- **Stated goal**
Identify every line in the records below that contains the word "picture", and reproduce each one.

- **Given information**
____

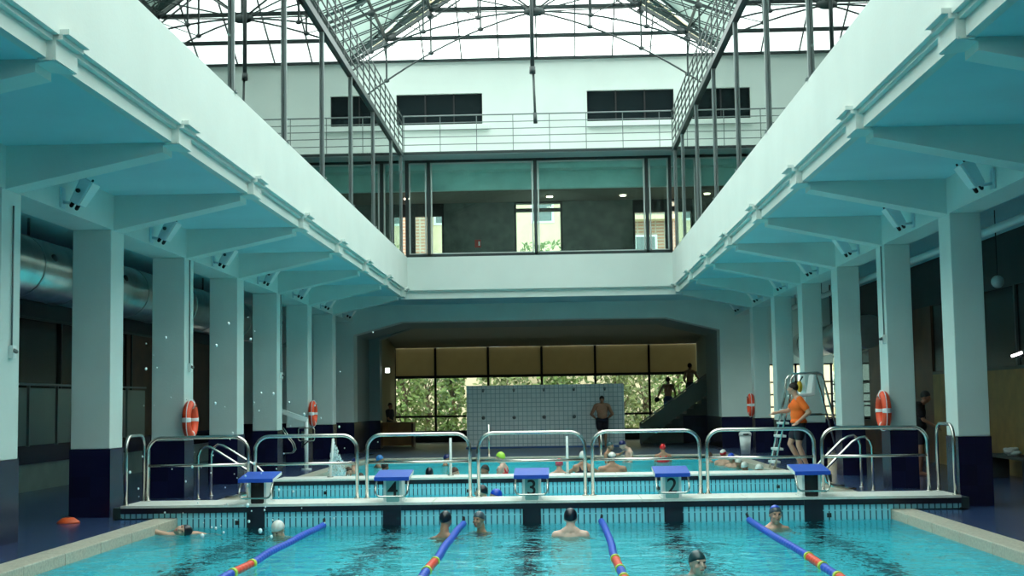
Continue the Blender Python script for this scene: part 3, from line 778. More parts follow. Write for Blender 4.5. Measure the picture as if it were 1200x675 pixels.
# ------------------------------------------------------------------ upper gallery
GY = 41.5
mx = [-4.48, -3.81, -.53, 2.88, 3.60]
for i, (xa, xb) in enumerate(zip(mx, mx[1:])):
    t = thing('window_%d' % wn, ((xa+xb)/2, GY, 6.05), None, None, kind='structure'); wn += 1
    MB().box(xa+.04, xb-.04, GY, GY+.012, 6.12, 9.0).build('window_glass', GALGLASS, t)
    b = MB(); b.box(xa-.05, xa+.05, GY-.05, GY+.07, 6.05, 9.05); b.box(xa, xb, GY-.05, GY+.07, 6.05, 6.14); b.box(xa, xb, GY-.05, GY+.07, 8.98, 9.05)
    if i == 3: b.box(xb-.05, xb+.03, GY-.05, GY+.07, 6.05, 9.05)
    b.build('window_frame', DSTEEL, t)
    b = MB(); b.box(xa+.07, xa+.11, GY-.055, GY-.01, 6.14, 8.96); b.box(xb-.11, xb-.07, GY-.055, GY-.01, 6.14, 8.96); b.box(xa+.07, xb-.07, GY-.055, GY-.01, 8.92, 8.96); b.box(xa+.07, xb-.07, GY-.055, GY-.01, 6.14, 6.17)
    b.build('inner_frame', mat('pale_aluminium', (.5, .55, .53), .4, .5), t)
f = MB(); f.box(-12, 11, GY+.12, 46, SL, SL+.1); struct('floor_gallery', f, mat('gallery_floor', (.2, .2, .18), .5))
f = MB(); f.box(-12, 11, GY+.6, GY+.8, 8.2, 9.1); f.box(-12, 11, GY+.08, GY+.8, 8.75, 9.1); struct('trim_5', f, GALC)
f = MB(); f.box(-12, 11, GY+.8, 46, 8.26, 8.4); struct('ceiling_gallery', f, GALB)
# gallery back wall with three window openings
BY = 45.3; ops = [(-5.72, -3.66), (-1.30, .31), (2.66, 4.78)]
f = MB(); xx = -12
for a, b_ in ops:
    f.box(xx, a, BY, BY+.3, SL, 8.3); f.box(a, b_, BY, BY+.3, 8.26, 8.3); xx = b_
f.box(xx, 11, BY, BY+.3, SL, 8.3)
struct('wall_gallery', f, GALW)
for i, (a, b_) in enumerate(ops):
    t = thing('window_%d' % wn, ((a+b_)/2, BY, SL), None, None, kind='structure'); wn += 1
    b = MB()
    b.box(a, a+.07, BY, BY+.12, SL, 8.26); b.box(b_-.07, b_, BY, BY+.12, SL, 8.26)
    if i == 0:
        b.box(a, b_, BY, BY+.12, 7.83, 8.26); b.box(-4.84, -4.62, BY, BY+.12, SL, 8.26)
    elif i == 1:
        b.box(a, b_, BY, BY+.12, 7.92, 8.04); b.box(a, b_, BY, BY+.12, 8.2, 8.26)
    else:
        b.box(a, 3.9, BY, BY+.12, 7.83, 8.26); b.box(3.72, 3.9, BY, BY+.12, SL, 8.26); b.box(3.9, b_, BY, BY+.12, 7.86, 8.02); b.box(3.9, b_, BY, BY+.12, 8.2, 8.26)
    b.build('window_frame', BLACKP, t)
    MB().box(a, b_, BY+.06, BY+.07, SL, 8.26).build('window_glass', GLASS, t)
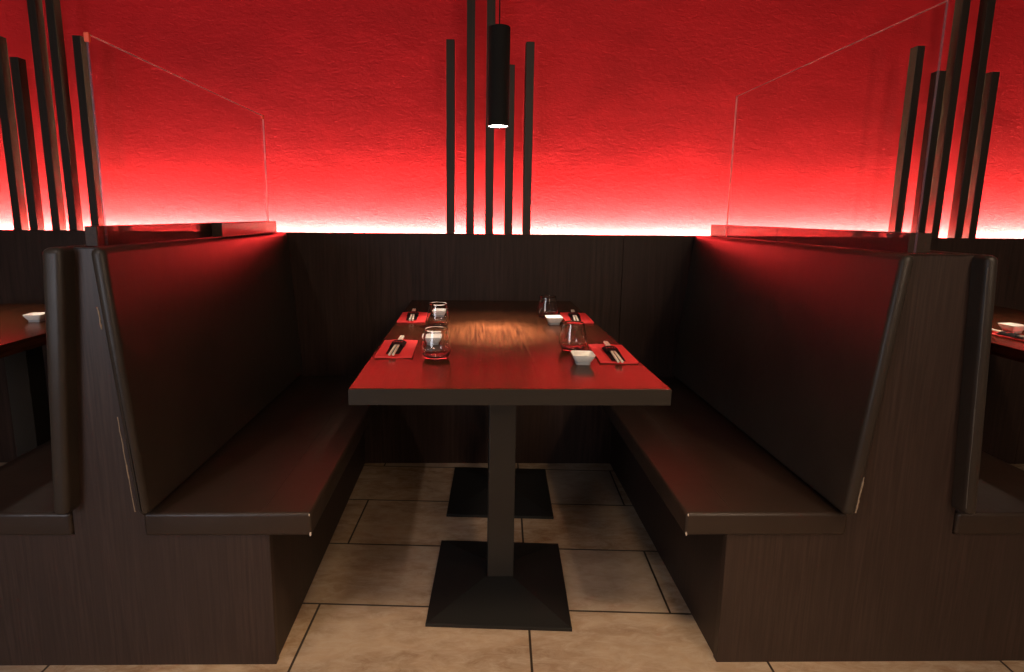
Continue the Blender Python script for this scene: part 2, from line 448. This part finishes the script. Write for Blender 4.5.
def make_napkin(label):
    t = thing('folded_napkin', label, 'napkin', (0, 0, 0), 0, 'red folded napkins')
    obj('napkin_fold', napkin_bm(), NAPKIN, t, True)
    bm = B(); box(bm, (-.0465, -.0958, .0002), (.0462, .0955, .0014)); obj('lower_layer', bm, NAPKIN, t)
    return t
def make_sleeve(label):
    t = thing('chopstick_sleeve', label, 'chopstick sleeve', (0, 0, 0), 0, 'black paper chopstick sleeves')
    # back leaf, flaring a little towards the open end
    bm = B()
    pts = [(-.0175, -.085), (.0175, -.085), (.0205, .052), (-.0205, .052)]
    lo = [bm.verts.new((x, y, 0)) for x, y in pts]; hi = [bm.verts.new((x, y, .0007)) for x, y in pts]
    bm.faces.new(lo[::-1]); bm.faces.new(hi)
    for k in range(4): bm.faces.new((lo[k], lo[(k + 1) % 4], hi[(k + 1) % 4], hi[k]))
    obj('leaf', bm, SLEEVE, t)
    # band that wraps over the sticks
    bm = B(); n = 12; ring = []
    for k in range(n + 1):
        u = 2 * k / n - 1; ring.append((u * .0200, .0010 + .0074 * (1 - abs(u) ** 3)))
    a = [bm.verts.new((x, -.012, zz)) for x, zz in ring]; b_ = [bm.verts.new((x * 1.06, .046, zz)) for x, zz in ring]
    for k in range(n): bm.faces.new((a[k], a[k + 1], b_[k + 1], b_[k]))
    bmesh.ops.recalc_face_normals(bm, faces=bm.faces[:])
    bd = obj('band', bm, SLEEVE, t, True)
    bm = B()
    for k, (x, w) in enumerate(((-.011, .0035), (-.0045, .005), (.003, .003), (.009, .0042))):
        box(bm, (x - w / 2, .020, .0086 - .0009 * abs(k - 1.5)), (x + w / 2, .027 + .003 * (k % 2), .0092 - .0009 * abs(k - 1.5)))
    obj('print', bm, PRINT_RED, bd, label='small red lettering')
    return t
def make_stick(label):
    bm = rod(B(), (0, -.108, .0032), (0, .108, .0032), .0031, 8, .0037)
    return tag(obj('chopstick', bm, BAMBOO, None, True), label, 'chopstick', 'pale wooden chopsticks')
def make_tumbler(label):
    t = thing('glass_tumbler', label, 'drinking glass', (0, 0, 0), 0, 'clear glass tumblers')
    prof = [(a * 1.06, b * .93) for a, b in [(0, 0), (.022, 0), (.0262, .002), (.0315, .010), (.0350, .021), (.0352, .030), (.0335, .045), (.0308, .062), (.0284, .080), (.0279, .0835), (.0272, .0838),
            (.0270, .0830), (.0276, .079), (.0300, .061), (.0326, .045), (.0342, .030), (.0338, .022), (.0300, .013), (.022, .0088), (.010, .0078), (0, .0075)]]
    obj('bowl', lathe(B(), prof, 48), TUMBLER, t, True)
    return t
def make_dish(label):
    t = thing('sauce_dish', label, 'dish', (0, 0, 0), 0, 'small white square dishes')
    obj('bowl', loft_square(B(), [(.019, .008), (.0205, .0095), (.0255, .018), (.0282, .0245), (.0285, .0256), (.0278, .0260), (.0260, .0235), (.0225, .0165), (.0175, .0125), (.010, .0118)]), CERAMIC, t, True)
    obj('foot', loft_square(B(), [(.0172, 0), (.0178, .0008), (.0186, .0082)]), CERAMIC_FOOT, t, True, label='grey foot ring')
    return t
nap = slv = stk = tum = dsh = None
def put(kind, x, y, rz, label, z=TZ, group=None):
    """first call makes the thing, later calls copy it"""
    global nap, slv, stk, tum, dsh
    cur = {'nap': nap, 'slv': slv, 'stk': stk, 'tum': tum, 'dsh': dsh}[kind]
    if cur is None:
        cur = {'nap': make_napkin, 'slv': make_sleeve, 'stk': make_stick, 'tum': make_tumbler, 'dsh': make_dish}[kind](label)
        cur.location = (x, y, z); cur.rotation_euler = (0, 0, rz)
        if kind == 'nap': nap = cur
        if kind == 'slv': slv = cur
        if kind == 'stk': stk = cur
        if kind == 'tum': tum = cur
        if kind == 'dsh': dsh = cur
        return cur
    return dup(cur, (x, y, z), rz, label, group)
settings = [
    ('near left', -.210, 1.493, R(1.6), -.2125, 1.502, R(.0), (-.098, 1.397), (-.120, 1.556), R(2)),
    ('far left', -.219, 1.965, R(1.5), -.2225, 1.978, R(3.5), (-.120, 1.810), (-.126, 1.995), R(-2)),
    ('near right', .366, 1.450, R(-2.6), .366, 1.442, R(-3.5), (.268, 1.490), (.270, 1.355), R(-3)),
    ('far right', .364, 1.973, R(-2.4), .359, 1.980, R(-6), (.262, 1.990), (.269, 1.868), R(2)),
]
for nm, nx, ny, na, sx, sy, sa, (gx, gy), (dx, dy), da in settings:
    put('nap', nx, ny, na, f'red folded napkin under black-sleeved chopsticks at the {nm} seat of the middle table')
    put('slv', sx, sy, sa, f'black paper chopstick sleeve on the {nm} red napkin of the middle table', TZ + .0062)
    for q, w in ((-1, 'left'), (1, 'right')):
        ox = .0040 * q
        put('stk', sx + ox * math.cos(sa), sy + ox * math.sin(sa), sa + R(.5) * q, f'pale chopstick of the pair in the {nm} black sleeve of the middle table', TZ + .0072)
    put('tum', gx, gy, 0, {'near left': 'clear tumbler at the near left seat with a white dish seen through it',
                           'far left': 'clear tumbler at the far left seat with a white dish seen through it',
                           'near right': 'clear tumbler on the right side of the table just behind the nearest white dish',
                           'far right': 'clear tumbler farthest back on the right side of the table'}[nm])
    put('dsh', dx, dy, da, {'near left': 'white square dish behind the nearest left tumbler',
                            'far left': 'white square dish behind the far left tumbler',
                            'near right': 'white square dish standing nearest on the right side of the middle table',
                            'far right': 'white square dish in front of the far right tumbler'}[nm])
# neighbouring tables
put('dsh', -1.462, 1.862, R(8), 'white square dish on the table beyond the left bench')
put('nap', -1.392, 1.475, 0, 'red folded napkin on the table beyond the left bench, at the picture edge')
put('nap', 1.702, 1.665, R(1), 'red folded napkin at the edge of the table beyond the right bench')
put('dsh', 1.733, 1.742, R(8), 'white square dish on the table beyond the right bench', TZ + .0062)
put('slv', 1.683, 1.672, R(1), 'black paper chopstick sleeve on the table beyond the right bench', TZ + .0062)
for q in (-1, 1):
    put('stk', 1.683 + .0042 * q, 1.686, R(1 + .5 * q), 'pale chopstick of the pair on the table beyond the right bench', TZ + .0072)

# ------------------------------------------------------------------ pendant lamps
def make_pendant(label, loc):
    t = thing('pendant_lamp', label, 'lamp', loc, 0, 'black cylinder pendant lamps')
    h = .289; r = .0335
    prof = [(r - .0025, .012), (r - .0025, 0), (r, 0), (r, h - .002), (r - .002, h), (.006, h), (.006, h + .006), (0, h + .006)]
    obj('shade', lathe(B(), prof, 40), LAMP_BLACK, t, True)
    obj('lens', lathe(B(), [(0, .003), (r - .0025, .003), (r - .0025, .012), (0, .012)], 40), LENS, t, True, label='bright white lens')
    obj('cable', rod(B(), (0, 0, h + .004), (0, 0, CEIL - loc[2] - .018), .0020, 8), LAMP_BLACK, t, True)
    obj('ceiling_rose', lathe(B(), [(0, CEIL - loc[2] - .02), (.04, CEIL - loc[2] - .02), (.042, CEIL - loc[2] - .017), (.042, CEIL - loc[2] - .0005), (0, CEIL - loc[2] - .0005)], 32), LAMP_BLACK, t, True)
    return t
pd = make_pendant('black cylinder pendant lamp hanging over the middle table', (.0685, 1.80, 1.385))
dup(pd, (-1.64, 1.80, 1.385), 0, 'black cylinder pendant lamp over the table beyond the left bench')
dup(pd, (1.86, 1.80, 1.385), 0, 'black cylinder pendant lamp over the table beyond the right bench')

# ------------------------------------------------------------------ lights
def light(name, kind, loc, power, col, size=.1, target=None, **kw):
    l = bpy.data.lights.new(name, kind); l.energy = power; l.color = col
    if kind == 'AREA':
        l.shape = 'DISK'; l.size = size
    elif kind == 'SPOT':
        l.shadow_soft_size = size; l.spot_size = R(kw.get('angle', 60)); l.spot_blend = kw.get('blend', .5)
    o = bpy.data.objects.new(name, l); C.objects.link(o); o.location = loc
    if target is not None: o.rotation_euler = (Vector(target) - Vector(loc)).to_track_quat('-Z', 'Y').to_euler()
    return o
light('pendant_beam', 'SPOT', (.0685, 1.80, 1.387), 58, (1, .82, .66), .022, (.0685, 1.74, 0), angle=68, blend=.7)
light('pendant_core', 'SPOT', (.0685, 1.80, 1.3875), 360, (1, .78, .58), .02, (.045, 1.66, 0), angle=41, blend=1)
light('pendant_beam', 'SPOT', (-1.64, 1.80, 1.387), 32, (1, .80, .62), .022, (-1.64, 1.82, 0), angle=84, blend=.8)
light('pendant_beam', 'SPOT', (1.86, 1.80, 1.387), 32, (1, .80, .62), .022, (1.86, 1.82, 0), angle=84, blend=.8)
# aisle downlights in front of the booths
light('aisle_downlight', 'SPOT', (.15, .35, 2.58), 168, (1, .72, .44), .22, (.1, .66, 0), angle=64, blend=.8)
light('aisle_downlight', 'SPOT', (-1.3, -.2, 2.58), 40, (1, .84, .76), .06, (-1.0, 1.2, .3), angle=90, blend=.9)
light('aisle_downlight', 'SPOT', (1.5, -.2, 2.58), 50, (1, .76, .54), .06, (1.35, 1.3, .3), angle=90, blend=.9)
light('window_daylight', 'AREA', (-1.9, -1.1, 1.1), 18, (.86, .89, 1), 1.0, (-.6, 1.3, .4))
light('room_glow', 'AREA', (1.6, -2.0, 2.1), 33, (1, .74, .52), 1.2, (.2, 1.8, .6))

w = bpy.data.worlds.new('room_air'); bpy.context.scene.world = w; w.use_nodes = True
w.node_tree.nodes['Background'].inputs[0].default_value = (1, .90, .78, 1); w.node_tree.nodes['Background'].inputs[1].default_value = .045

# ------------------------------------------------------------------ camera (solved from the photograph's vanishing points)
f, cx, cy, H = 559.8143, 484.7246, 305.0267, 1.1135
pi_, ya, ro = R(9.1058), R(1.0183), R(-.5291)
fwd = Vector((math.sin(ya) * math.cos(pi_), math.cos(ya) * math.cos(pi_), -math.sin(pi_)))
up0 = Vector((math.sin(ya) * math.sin(pi_), math.cos(ya) * math.sin(pi_), math.cos(pi_)))
r0 = Vector((math.cos(ya), -math.sin(ya), 0))
right = r0 * math.cos(ro) - up0 * math.sin(ro); up = r0 * math.sin(ro) + up0 * math.cos(ro)
cam = bpy.data.cameras.new('camera'); co = bpy.data.objects.new('camera', cam); C.objects.link(co)
M = Matrix((right, up, -fwd)).transposed().to_4x4(); M.translation = Vector((0, 0, H)); co.matrix_world = M
cam.sensor_width = 36; cam.sensor_fit = 'HORIZONTAL'; cam.lens = f / 1024 * 36
cam.shift_x = (512 - cx) / 1024; cam.shift_y = -(336 - cy) / 1024
cam.clip_start = .02
bpy.context.scene.camera = co
vs = bpy.context.scene.view_settings
vs.view_transform = 'Standard'; vs.look = 'None'; vs.gamma = 1; vs.exposure = 0; vs.use_curve_mapping = False
bpy.context.scene.cycles.max_bounces = 12
bpy.context.scene.cycles.transparent_max_bounces = 16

____

- **Task response**
Continue the Blender Python script for this scene: part 3, from line 778. More parts follow. Write for Blender 4.5. Measure the picture as if it were 1200x675 pixels.
put('nap', -1.392, 1.475, 0, 'red folded napkin on the table beyond the left bench, at the picture edge')